Australia's mood is difficult to gauge. A 25-18 win in Rome last weekend - during which the Wallabies trailed by two points at half-time and played what one Aussie scribe called "abominable, aimless football" - came after a 29-29 draw in Cardiff. "We just didn't play," grumbled their head coach, John Connolly, after the Stadio Flaminio stumble. "Our selection of what to do and when to do it was poor."

Quite what Connolly can do about a scrummage which continues to live on its nerves is an open question. The only change to the pack is the recall of Phil Waugh at openside for George Smith. But it was only last June that Australia beat Ireland 37-15 with five tries to two in Perth.

"Without being disrespectful to South Africa, we know Australia will have more strike power," said Steadman. "Their precision under pressure is the one big difference. Give them half a yard and they'll take it, whereas on occasions we get good positions and don't finish them off. Their first 25 minutes against Wales was the most exciting rugby I've seen in years.
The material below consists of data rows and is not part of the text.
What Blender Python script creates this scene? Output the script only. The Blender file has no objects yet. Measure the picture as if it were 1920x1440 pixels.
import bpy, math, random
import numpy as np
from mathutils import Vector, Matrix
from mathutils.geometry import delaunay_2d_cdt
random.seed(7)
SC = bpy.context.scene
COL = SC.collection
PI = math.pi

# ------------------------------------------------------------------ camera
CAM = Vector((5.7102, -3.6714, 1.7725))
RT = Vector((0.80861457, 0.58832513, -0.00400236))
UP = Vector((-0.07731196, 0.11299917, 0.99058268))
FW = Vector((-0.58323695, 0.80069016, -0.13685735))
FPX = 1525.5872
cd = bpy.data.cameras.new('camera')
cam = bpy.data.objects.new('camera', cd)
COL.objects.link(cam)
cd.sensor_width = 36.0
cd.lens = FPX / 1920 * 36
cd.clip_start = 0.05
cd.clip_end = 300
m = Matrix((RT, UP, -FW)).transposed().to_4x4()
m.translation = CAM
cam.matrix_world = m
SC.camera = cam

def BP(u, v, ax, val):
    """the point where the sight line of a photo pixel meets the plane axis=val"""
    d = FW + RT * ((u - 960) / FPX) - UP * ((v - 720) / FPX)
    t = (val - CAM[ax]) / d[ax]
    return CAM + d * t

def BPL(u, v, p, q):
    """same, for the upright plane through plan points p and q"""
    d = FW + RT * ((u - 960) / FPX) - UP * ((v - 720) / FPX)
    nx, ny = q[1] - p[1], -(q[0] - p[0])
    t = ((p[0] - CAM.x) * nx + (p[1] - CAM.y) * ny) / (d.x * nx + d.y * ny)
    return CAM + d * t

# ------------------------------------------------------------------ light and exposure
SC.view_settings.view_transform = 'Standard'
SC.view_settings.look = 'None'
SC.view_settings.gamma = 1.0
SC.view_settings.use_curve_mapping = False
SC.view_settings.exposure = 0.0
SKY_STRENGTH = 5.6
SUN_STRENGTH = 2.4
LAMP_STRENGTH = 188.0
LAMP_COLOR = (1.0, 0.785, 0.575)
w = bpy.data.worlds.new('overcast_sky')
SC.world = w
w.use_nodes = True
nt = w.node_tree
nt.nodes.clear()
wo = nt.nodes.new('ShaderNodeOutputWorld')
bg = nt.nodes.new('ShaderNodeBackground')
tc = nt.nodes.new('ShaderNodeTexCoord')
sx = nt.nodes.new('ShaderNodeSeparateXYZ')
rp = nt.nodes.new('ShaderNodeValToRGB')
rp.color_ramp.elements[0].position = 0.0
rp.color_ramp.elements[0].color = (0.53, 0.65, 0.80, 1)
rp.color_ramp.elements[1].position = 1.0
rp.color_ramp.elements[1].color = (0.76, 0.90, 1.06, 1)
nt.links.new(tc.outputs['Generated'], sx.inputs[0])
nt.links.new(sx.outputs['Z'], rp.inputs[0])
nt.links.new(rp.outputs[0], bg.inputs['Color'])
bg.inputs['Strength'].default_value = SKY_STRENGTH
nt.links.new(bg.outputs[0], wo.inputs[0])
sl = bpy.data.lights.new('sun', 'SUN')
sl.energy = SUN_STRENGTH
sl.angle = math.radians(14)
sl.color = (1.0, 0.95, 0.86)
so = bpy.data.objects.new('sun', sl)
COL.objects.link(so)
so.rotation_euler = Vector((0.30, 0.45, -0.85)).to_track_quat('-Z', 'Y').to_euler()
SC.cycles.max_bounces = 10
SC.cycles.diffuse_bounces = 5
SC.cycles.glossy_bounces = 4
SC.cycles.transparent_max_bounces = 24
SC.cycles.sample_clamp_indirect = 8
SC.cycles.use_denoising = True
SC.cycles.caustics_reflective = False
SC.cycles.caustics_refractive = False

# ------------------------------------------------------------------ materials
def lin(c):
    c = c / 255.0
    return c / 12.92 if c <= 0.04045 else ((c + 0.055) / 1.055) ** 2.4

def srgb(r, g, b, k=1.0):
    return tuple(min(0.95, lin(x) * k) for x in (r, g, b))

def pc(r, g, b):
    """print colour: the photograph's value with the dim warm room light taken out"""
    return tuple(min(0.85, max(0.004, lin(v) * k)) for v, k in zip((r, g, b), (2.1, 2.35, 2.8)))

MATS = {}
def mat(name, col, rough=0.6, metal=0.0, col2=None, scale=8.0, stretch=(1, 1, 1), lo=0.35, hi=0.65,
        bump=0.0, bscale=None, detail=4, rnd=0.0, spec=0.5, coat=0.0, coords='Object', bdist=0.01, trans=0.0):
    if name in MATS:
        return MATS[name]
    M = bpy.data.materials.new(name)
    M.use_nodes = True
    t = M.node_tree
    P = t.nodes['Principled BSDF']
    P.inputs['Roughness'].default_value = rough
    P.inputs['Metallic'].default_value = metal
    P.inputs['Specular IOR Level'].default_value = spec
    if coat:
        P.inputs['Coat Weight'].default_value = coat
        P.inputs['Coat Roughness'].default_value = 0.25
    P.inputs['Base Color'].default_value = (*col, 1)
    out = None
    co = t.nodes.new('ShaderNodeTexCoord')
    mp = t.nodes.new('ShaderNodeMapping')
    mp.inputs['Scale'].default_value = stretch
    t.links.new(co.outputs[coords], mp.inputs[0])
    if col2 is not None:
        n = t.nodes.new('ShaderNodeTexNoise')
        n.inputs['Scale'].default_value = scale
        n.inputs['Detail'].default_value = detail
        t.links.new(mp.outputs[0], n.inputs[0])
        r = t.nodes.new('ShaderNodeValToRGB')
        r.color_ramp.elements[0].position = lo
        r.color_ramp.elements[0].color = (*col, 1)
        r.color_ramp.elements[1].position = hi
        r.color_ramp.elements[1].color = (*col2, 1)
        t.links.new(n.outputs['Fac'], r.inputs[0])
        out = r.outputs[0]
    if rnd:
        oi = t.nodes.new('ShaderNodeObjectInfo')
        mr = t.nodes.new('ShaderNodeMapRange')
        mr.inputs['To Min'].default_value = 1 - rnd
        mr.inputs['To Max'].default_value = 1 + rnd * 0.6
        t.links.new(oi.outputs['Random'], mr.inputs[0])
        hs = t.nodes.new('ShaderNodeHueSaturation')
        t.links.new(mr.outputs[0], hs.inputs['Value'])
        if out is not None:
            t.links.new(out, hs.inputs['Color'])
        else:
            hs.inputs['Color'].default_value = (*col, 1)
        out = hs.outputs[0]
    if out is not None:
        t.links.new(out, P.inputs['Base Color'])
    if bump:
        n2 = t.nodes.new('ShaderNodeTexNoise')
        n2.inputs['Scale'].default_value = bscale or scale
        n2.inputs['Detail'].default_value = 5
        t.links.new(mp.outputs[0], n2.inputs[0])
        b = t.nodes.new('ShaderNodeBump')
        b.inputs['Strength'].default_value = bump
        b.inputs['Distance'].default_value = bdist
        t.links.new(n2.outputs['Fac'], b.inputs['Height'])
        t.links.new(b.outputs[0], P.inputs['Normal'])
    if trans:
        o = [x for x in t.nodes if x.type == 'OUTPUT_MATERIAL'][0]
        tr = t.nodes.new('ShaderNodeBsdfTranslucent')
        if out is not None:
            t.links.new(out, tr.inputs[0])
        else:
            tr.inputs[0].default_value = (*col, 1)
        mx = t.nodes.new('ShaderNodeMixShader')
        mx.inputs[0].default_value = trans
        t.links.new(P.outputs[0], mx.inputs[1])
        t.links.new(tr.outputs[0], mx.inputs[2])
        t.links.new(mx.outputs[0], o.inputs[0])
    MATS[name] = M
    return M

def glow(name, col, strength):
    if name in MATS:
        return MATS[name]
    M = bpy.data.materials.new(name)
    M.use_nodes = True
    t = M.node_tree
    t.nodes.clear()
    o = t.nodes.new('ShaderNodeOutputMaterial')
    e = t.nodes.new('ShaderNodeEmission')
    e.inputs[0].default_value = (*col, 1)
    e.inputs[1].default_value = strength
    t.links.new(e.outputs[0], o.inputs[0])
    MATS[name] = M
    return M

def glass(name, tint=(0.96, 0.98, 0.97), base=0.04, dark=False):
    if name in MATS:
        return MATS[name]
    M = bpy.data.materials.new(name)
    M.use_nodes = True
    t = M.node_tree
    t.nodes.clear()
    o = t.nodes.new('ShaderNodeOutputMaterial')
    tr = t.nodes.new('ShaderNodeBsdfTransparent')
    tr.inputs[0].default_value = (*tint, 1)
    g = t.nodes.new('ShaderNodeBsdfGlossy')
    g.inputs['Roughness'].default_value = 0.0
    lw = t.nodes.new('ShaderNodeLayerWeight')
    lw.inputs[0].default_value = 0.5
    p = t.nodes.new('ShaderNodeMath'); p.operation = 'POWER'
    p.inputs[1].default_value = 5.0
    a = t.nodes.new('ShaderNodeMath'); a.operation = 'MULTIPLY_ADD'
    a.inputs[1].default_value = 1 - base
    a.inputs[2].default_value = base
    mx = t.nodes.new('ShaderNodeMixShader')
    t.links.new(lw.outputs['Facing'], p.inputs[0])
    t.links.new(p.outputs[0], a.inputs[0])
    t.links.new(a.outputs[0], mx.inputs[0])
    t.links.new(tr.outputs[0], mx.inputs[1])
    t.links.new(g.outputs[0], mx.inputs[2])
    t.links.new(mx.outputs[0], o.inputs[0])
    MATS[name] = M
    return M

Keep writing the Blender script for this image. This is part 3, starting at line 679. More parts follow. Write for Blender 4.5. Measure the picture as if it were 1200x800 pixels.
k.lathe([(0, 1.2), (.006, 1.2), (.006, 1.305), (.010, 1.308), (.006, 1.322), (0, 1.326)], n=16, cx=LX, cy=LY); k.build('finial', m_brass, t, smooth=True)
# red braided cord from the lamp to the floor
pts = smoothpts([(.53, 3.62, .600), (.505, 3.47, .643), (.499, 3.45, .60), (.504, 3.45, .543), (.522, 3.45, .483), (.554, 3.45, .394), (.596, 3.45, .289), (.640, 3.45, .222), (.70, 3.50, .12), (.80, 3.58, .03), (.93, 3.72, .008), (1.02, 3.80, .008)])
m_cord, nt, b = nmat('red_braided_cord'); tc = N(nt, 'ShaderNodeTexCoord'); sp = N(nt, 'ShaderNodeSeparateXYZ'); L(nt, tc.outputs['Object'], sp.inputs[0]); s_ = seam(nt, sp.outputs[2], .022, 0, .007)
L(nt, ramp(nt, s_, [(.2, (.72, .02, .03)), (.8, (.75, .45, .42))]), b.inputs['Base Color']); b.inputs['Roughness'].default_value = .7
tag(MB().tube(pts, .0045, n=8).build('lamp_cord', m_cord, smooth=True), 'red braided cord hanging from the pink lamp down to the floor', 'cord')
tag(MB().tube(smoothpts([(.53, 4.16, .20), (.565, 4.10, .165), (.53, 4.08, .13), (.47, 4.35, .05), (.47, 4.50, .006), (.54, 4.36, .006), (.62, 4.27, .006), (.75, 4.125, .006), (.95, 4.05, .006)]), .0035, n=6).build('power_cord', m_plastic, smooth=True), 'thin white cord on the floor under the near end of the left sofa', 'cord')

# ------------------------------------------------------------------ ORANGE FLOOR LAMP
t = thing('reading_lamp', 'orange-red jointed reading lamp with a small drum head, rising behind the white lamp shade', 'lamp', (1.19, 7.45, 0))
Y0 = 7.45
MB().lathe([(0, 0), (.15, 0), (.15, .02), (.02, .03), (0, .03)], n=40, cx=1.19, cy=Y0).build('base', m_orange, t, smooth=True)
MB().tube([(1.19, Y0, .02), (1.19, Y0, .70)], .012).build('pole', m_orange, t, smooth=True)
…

We've got to make sure they don't spend too much time in their green zone; our red zone."

Another colourful analogy came from Ireland's head coach, Eddie O'Sullivan, when he dubbed the Australians "cham-eleons" for the changes in their back line. Like it or loathe it - and the great Joe Roff was firmly in the latter category in these pages three weeks ago - the autumn has been a time for experimentation. The numbers on the gold jerseys this afternoon bear only a marginally more familiar look, as Matt Giteau continues at scrum-half and Steve Larkham switches from inside-centre to fly-half. Stirling Mortlock, the tour captain, missed the Wales match but made his comeback against Italy and forms a hefty centre combination with Lote Tuqiri opposite Ireland's Brian O'Driscoll and Gordon D'Arcy, who tend to swap as they please.

The Irish forwards will offer no favours. Shane Horgan, the wing, will lead the side out to mark his 50th cap. Another memorable day beckons for Ireland's history men.